* begin *
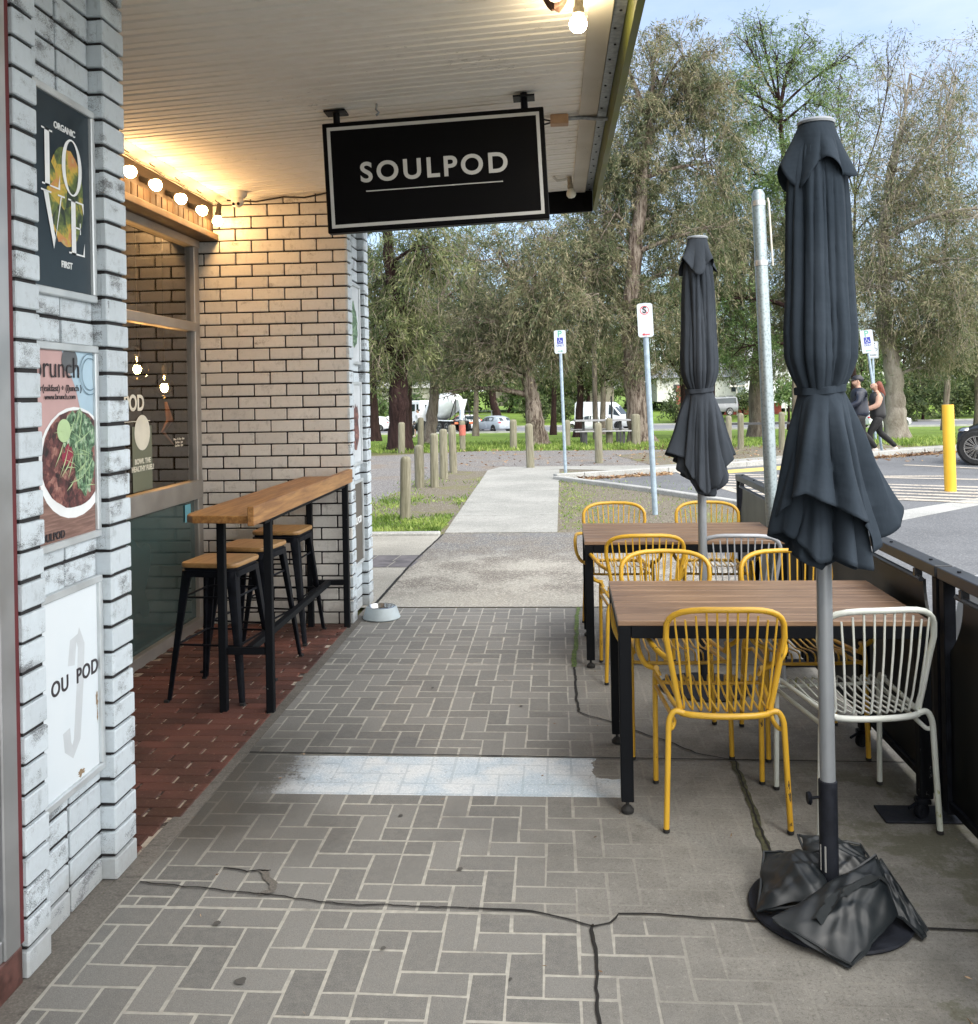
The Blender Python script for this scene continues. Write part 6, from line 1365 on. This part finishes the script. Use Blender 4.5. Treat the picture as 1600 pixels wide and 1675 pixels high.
tree('gum with a smooth pale forked trunk behind the walkers at right', 33.2, [(1468, 712), (1466, 680), (1468, 645), (1462, 600), (1448, 520), (1446, 430), (1452, 330)], .40,
     [(1430, 280, 70, .55), (1500, 340, 75, .6), (1560, 230, 70, .4), (1480, 200, 62, .4), (1545, 430, 72, .9), (1480, 440, 62, .8), (1560, 530, 58), (1515, 560, 52), (1420, 380, 58, .7), (1590, 350, 60, .5), (1405, 470, 50, .8), (1575, 120, 55, .25), (1500, 110, 50, .25), (1500, 500, 55), (1440, 540, 40), (1530, 320, 60, .6), (1540, 600, 34), (1600, 480, 50)], MAT['leaf_brown'], MAT['bark_pale'], 5, .8, group=GM, nsub=12)
tree('feathery green wattle rising above the near umbrella', 40, [(1325, 706), (1318, 600), (1300, 450), (1285, 300), (1275, 180)], .22,
     [(1265, 100, 50, .7), (1222, 60, 30, .7), (1325, 60, 28, .7), (1250, 180, 62, .8), (1200, 180, 48, .8), (1320, 170, 55, .7), (1180, 490, 70, 1.1), (1210, 570, 50), (1300, 280, 70), (1230, 280, 60), (1240, 40, 20, .6), (1300, 90, 34, .6), (1385, 100, 34, .5), (1205, 130, 36, .6)], MAT['leaf_green'], MAT['bark_dark'], 6, .7, ln=.16, wd=.04, droop=.25, name='wattle_tree', nsub=10, tw=MAT['twig_dark'])
tree('grey trunked gum standing between the two umbrellas', 43, [(1238, 700), (1236, 640), (1240, 560), (1232, 460), (1240, 360)], .36,
     [(1240, 380, 80), (1200, 460, 75), (1295, 460, 70), (1250, 560, 62), (1320, 370, 72), (1180, 380, 60), (1160, 520, 60), (1350, 470, 60), (1300, 560, 45), (1210, 620, 30, .6)], MAT['leaf_brown'], MAT['bark_grey'], 7, .85, ln=.19, wd=.034, group=GM)
tree('olive crowned gum behind the peeling trunk', 50, [(1120, 704), (1118, 640), (1110, 540), (1100, 430)], .22, [(1110, 500, 80), (1150, 420, 70), (1090, 590, 50), (1060, 480, 60), (1140, 590, 45), (1100, 350, 60)], MAT['leaf_olive'], MAT['bark_dark'], 8, .85, ln=.21, wd=.04, group=GM)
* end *
Write out the material above again, word for word, minus its pictures.

The Blender Python script for this scene continues. Write part 6, from line 1365 on. This part finishes the script. Use Blender 4.5. Treat the picture as 1600 pixels wide and 1675 pixels high.
tree('gum with a smooth pale forked trunk behind the walkers at right', 33.2, [(1468, 712), (1466, 680), (1468, 645), (1462, 600), (1448, 520), (1446, 430), (1452, 330)], .40,
     [(1430, 280, 70, .55), (1500, 340, 75, .6), (1560, 230, 70, .4), (1480, 200, 62, .4), (1545, 430, 72, .9), (1480, 440, 62, .8), (1560, 530, 58), (1515, 560, 52), (1420, 380, 58, .7), (1590, 350, 60, .5), (1405, 470, 50, .8), (1575, 120, 55, .25), (1500, 110, 50, .25), (1500, 500, 55), (1440, 540, 40), (1530, 320, 60, .6), (1540, 600, 34), (1600, 480, 50)], MAT['leaf_brown'], MAT['bark_pale'], 5, .8, group=GM, nsub=12)
tree('feathery green wattle rising above the near umbrella', 40, [(1325, 706), (1318, 600), (1300, 450), (1285, 300), (1275, 180)], .22,
     [(1265, 100, 50, .7), (1222, 60, 30, .7), (1325, 60, 28, .7), (1250, 180, 62, .8), (1200, 180, 48, .8), (1320, 170, 55, .7), (1180, 490, 70, 1.1), (1210, 570, 50), (1300, 280, 70), (1230, 280, 60), (1240, 40, 20, .6), (1300, 90, 34, .6), (1385, 100, 34, .5), (1205, 130, 36, .6)], MAT['leaf_green'], MAT['bark_dark'], 6, .7, ln=.16, wd=.04, droop=.25, name='wattle_tree', nsub=10, tw=MAT['twig_dark'])
tree('grey trunked gum standing between the two umbrellas', 43, [(1238, 700), (1236, 640), (1240, 560), (1232, 460), (1240, 360)], .36,
     [(1240, 380, 80), (1200, 460, 75), (1295, 460, 70), (1250, 560, 62), (1320, 370, 72), (1180, 380, 60), (1160, 520, 60), (1350, 470, 60), (1300, 560, 45), (1210, 620, 30, .6)], MAT['leaf_brown'], MAT['bark_grey'], 7, .85, ln=.19, wd=.034, group=GM)
tree('olive crowned gum behind the peeling trunk', 50, [(1120, 704), (1118, 640), (1110, 540), (1100, 430)], .22, [(1110, 500, 80), (1150, 420, 70), (1090, 590, 50), (1060, 480, 60), (1140, 590, 45), (1100, 350, 60)], MAT['leaf_olive'], MAT['bark_dark'], 8, .85, ln=.21, wd=.04, group=GM)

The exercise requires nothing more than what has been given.